Last semester graduate students Dimitry Kouretas and Payan Jassin linked a lack of proper garbage disposal with D.C.’s rat problem, and established a Web site at which people can report trash-code violations.

“We have had some success,” Kouretas said. “Some places have been fined up to $2,000, so they’ve started to clean up their act.”

Kouretas and Jassin, who have been featured on local TV and radio programs for their project, said Banzhaf’s class was a starting point for their success.

“The class is interesting because it takes students away from the library, where they usually are, and gets them to do something with what they are learning,” Kouretas said. “All the groups from the class have had some level of success.”

In the mid-1990s, Banzhaf’s class worked to get “ladies’ nights” banned from bars.
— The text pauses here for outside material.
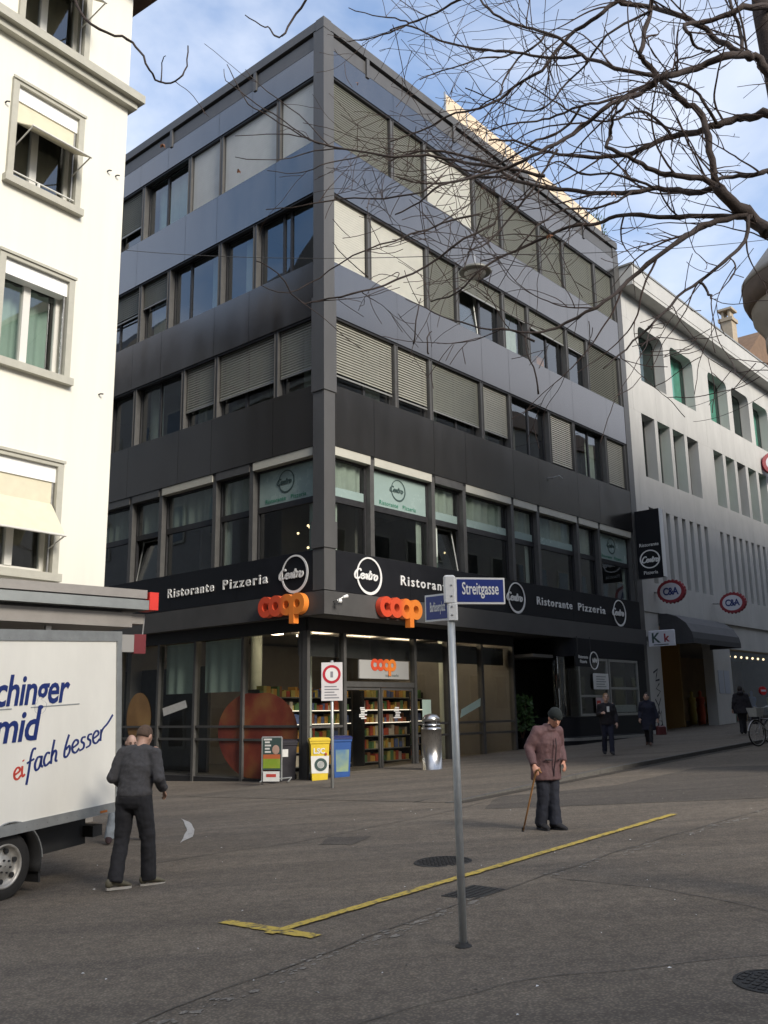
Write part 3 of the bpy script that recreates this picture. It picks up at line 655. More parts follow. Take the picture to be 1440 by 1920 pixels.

The project originated with a group of three female students who felt the practice of offering women drink discounts and free admission in bars and clubs perpetuates the stereotype of a helpless woman and sets up women as “bait” for men, Banzhaf said.
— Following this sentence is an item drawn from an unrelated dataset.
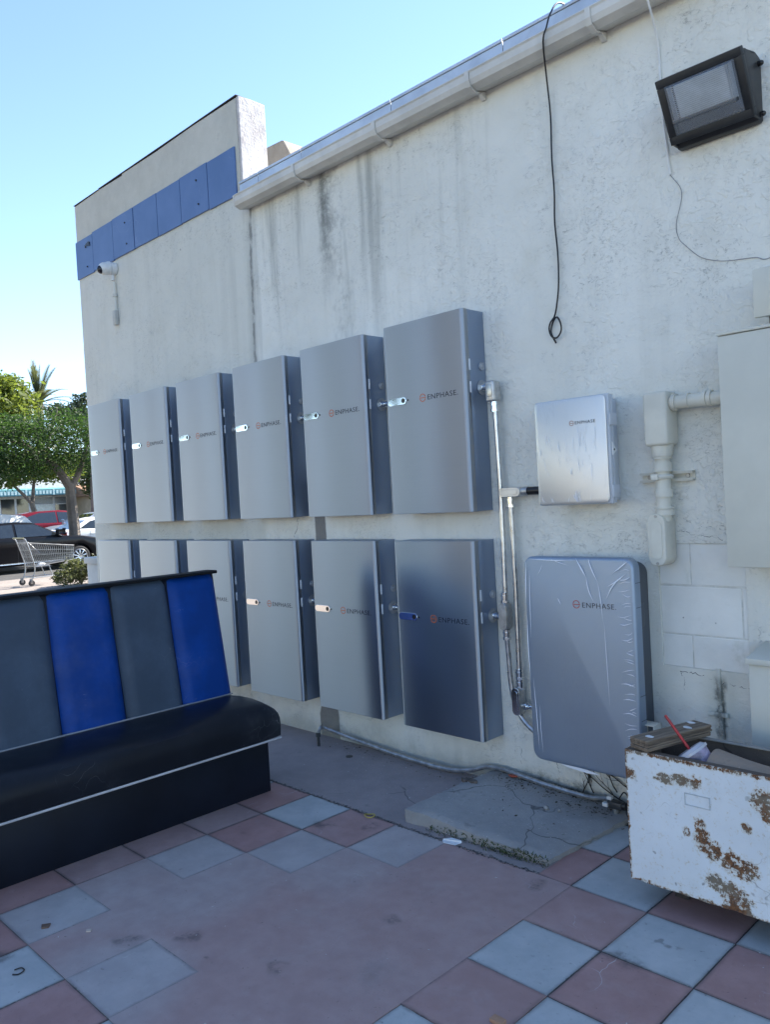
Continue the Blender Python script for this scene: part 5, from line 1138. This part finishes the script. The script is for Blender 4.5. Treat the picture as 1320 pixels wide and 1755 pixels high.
for (y0, y1, kind) in ((-9, -6.2, 0), (-6.1, -3.6, 1), (-3.5, -1.1, 0), (-1.0, -.05, 0), (.05, .9, 1), (1.0, 2.6, 2), (2.7, 3.6, 3), (3.7, 4.1, 4)):
    f = sp('shopfront', WFR, (-.3, -.18, y0 - .05, y1 + .05, 0, 2.9))
    b = MB(); b.box(-.18, -.15, y0 + .03, y1 - .03, .25 if kind != 3 else .1, 2.25 if kind in (2, 3) else 2.75); b.build('pane', plain('pale_pane', (.55, .62, .62), .15) if kind == 2 else SGL, f, False)
    if kind in (2, 3): b = MB(); b.box(-.18, -.15, y0 + .03, y1 - .03, 2.32, 2.78); b.build('transom', plain('grey_transom', (.16, .19, .22), .2), f, False)
    if kind == 1: b = MB(); b.box(-.149, -.13, y0 + .1, y1 - .1, .3, 1.45); b.build('poster', plain('pale_poster', (.55, .55, .48), .6), f, False)
    if kind == 2:
        b = MB()
        for k in range(9): b.box(-.149, -.14, y0 + .5 + k * .07, y0 + .53 + k * .07, .3, 1.2)
        for k in range(4): b.box(-.149, -.14, y0 + .4, y0 + 1.15, .4 + k * .25, .43 + k * .25)
        b.build('shelf', plain('grey_shelf', (.28, .33, .34), .5), f, False)
        b = MB(); b.box(-.149, -.138, y1 - .42, y1 - .06, .3, 1.3); bx_ = b.build('poster', BLACKP, f, False); b = MB()
        for zz in (.45, .75, 1.05): b.box(-.138, -.13, y1 - .34, y1 - .12, zz, zz + .10)
        b.build('poster_print', plain('pale_poster', (.55, .55, .48), .6), bx_, False)
    if kind == 3:
        b = MB(); b.box(-.149, -.138, y0 + .12, y1 - .12, .45, 1.35); sg_ = b.build('door_sign', BLACKP, f, False)
        b = MB(); cy_, cz_ = (y0 + y1) / 2, .95; TQ = plain('turquoise_print', (.10, .45, .42), .5)
        b.tube([(-.134, cy_ + .26 * math.cos(a), cz_ + .26 * math.sin(a)) for a in np.linspace(0, 6.2832, 25)], .022, 5); b.box(-.137, -.128, cy_ - .16, cy_ - .02, cz_ - .10, cz_ + .12); b.box(-.137, -.128, cy_ + .02, cy_ + .16, cz_ - .10, cz_ + .12); b.box(-.137, -.128, cy_ - .14, cy_ + .14, cz_ - .19, cz_ - .14); b.build('sign_print', TQ, sg_, False)
tw = thing('tan_building', 'tan stuccoed building with brown eaves right of the teal awning', 'building', (-52, 26, -.13))
b = MB(); b.box(-6, 0, -3.7, 14, 0, 2.7); b.build('wall', TAN, tw, False)
b = MB(); b.prism([(.5, 2.7), (.5, 2.85), (-3, 3.7), (-6.5, 2.85), (-6.5, 2.7)], -4.2, 14.5, 'y'); b.build('roof', plain('brown_roof', (.24, .14, .085), .8, 0, .2, 3), tw, False)
# ---------------------------------------------------------------- added across the yard, unseen behind the viewer: shaped for what the metal mirrors
ob_ = thing('reflection_building', 'unseen cream building added behind the viewer for the metal to mirror', 'building', (-14, -34, -.13))
b = MB(); b.box(-16, 26, -10, 0, 0, 4.6); b.build('wall', plain('yellow_cream_wall', (.66, .54, .30), .8, 0, .06, 1.5), ob_, False)  # added wall, yellowed to warm the lens reflections
b = MB(); b.box(-16.3, 26.3, -10.2, .25, 4.6, 4.9); b.build('roof', plain('brown_roof', (.24, .14, .085), .8), ob_, False)
for k in range(6):
    b = MB(); b.box(-14 + k * 6.4, -10.6 + k * 6.4, .0, .05, .4, 2.7); f = b.build('window', WFR, ob_, False); b = MB(); b.box(-13.9 + k * 6.4, -10.7 + k * 6.4, .05, .07, .5, 2.6); b.build('pane', SGL, f, False)
ORD = ('first', 'second', 'third', 'fourth', 'fifth', 'sixth', 'seventh', 'eighth', 'ninth')
for i, (x, y, s_) in enumerate(((-6, -15, 1.25), (-11.5, -16, 1.5), (-16, -15, 1.2), (-21, -16.5, 1.55), (-26, -15, 1.25), (-30.5, -16, 1.5), (-35, -14, 1.3), (-40, -12, 1.5), (3, -16, 1.2))):  # row added, crowns shaped to streak and darken the cabinets' reflections
    simple_tree('unseen tree added behind the viewer for reflections, ' + ORD[i] + ' of its row towards the car park', (x, y, -.13), 6, [(0, 0, 6.3, 1.9, 1.9, 1.9), (0, .2, 6.0 * s_, 1.3 * s_, 1.3 * s_, 1.5 * s_)], 4600, (.14, .3), (LEAF, LEAFD, LEAFO)[i % 3], 40 + i, [([(0, 0, 0), (.1, 0, 3), (0, 0, 5.5 * s_)], .18, .09)], 'added trees for reflections across the yard')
“The bottom line is that gender discrimination, like race discrimination, is hard to eradicate because people are not obvious,” Banzhaf said. “But when you have a place that openly discriminates according to gender, then it needs to be put to an end.”

“Ladies’ nights” are now banned in half the states and pricing equalities are spreading, Banzhaf said.

Other students in the class fought to force dry cleaners and hair salons to charge women the same price as men.

Banzhaf helped produce a video segment that will soon be aired on NBC’s “Dateline” examining gender biases in home-repair businesses. The segment demonstrates the different level of service people receive when they display stereotypical gender traits by videotaping a man and a woman with the same home-repair problem, Banzhaf said.

Banzhaf also founded and leads the Action on Smoking and Health, a national non-profit legal and educational organization that fights for the rights of non-smokers.

ASH, the largest and oldest anti-smoking organization in the country, has been involved in many major anti-smoking cases, Banzhaf said. Actions by ASH have contributed to the bans on smoking in planes, buses and other public places, according to the ASH Web site.

ASH is working to ban smoking in all work places, and is helping a case in the Friendship Heights district of Maryland to ban smoking on sidewalks, Banzhaf said.

“As a lawyer I can litigate on whoever waves a check or I can litigate on things that I’m concerned about,” Banzhaf said.

Banzhaf started the organization in 1967 when he noticed the large number of cigarette ads on TV. He wrote out a petition to the FCC to air anti-smoking ads to counter the cigarette ads. The FCC responded by mandating one anti-smoking ad must air for every three cigarette ads, Banzhaf said.

Banzhaf said he did not think he would pursue a campaign against smoking because Philip Morris sponsored the law firm he worked for at the time. But when large organizations including the American Heart Association did not pick up his fight, he said he decided to leave the life of the “fat-cat lawyer” and start ASH.

Banzhaf said he hopes students will use their experiences in his class and remember them when they become lawyers.

“Hopefully they will remember the tools and techniques, and have the confidence to work on issues that concern them in their careers,” Banzhaf said.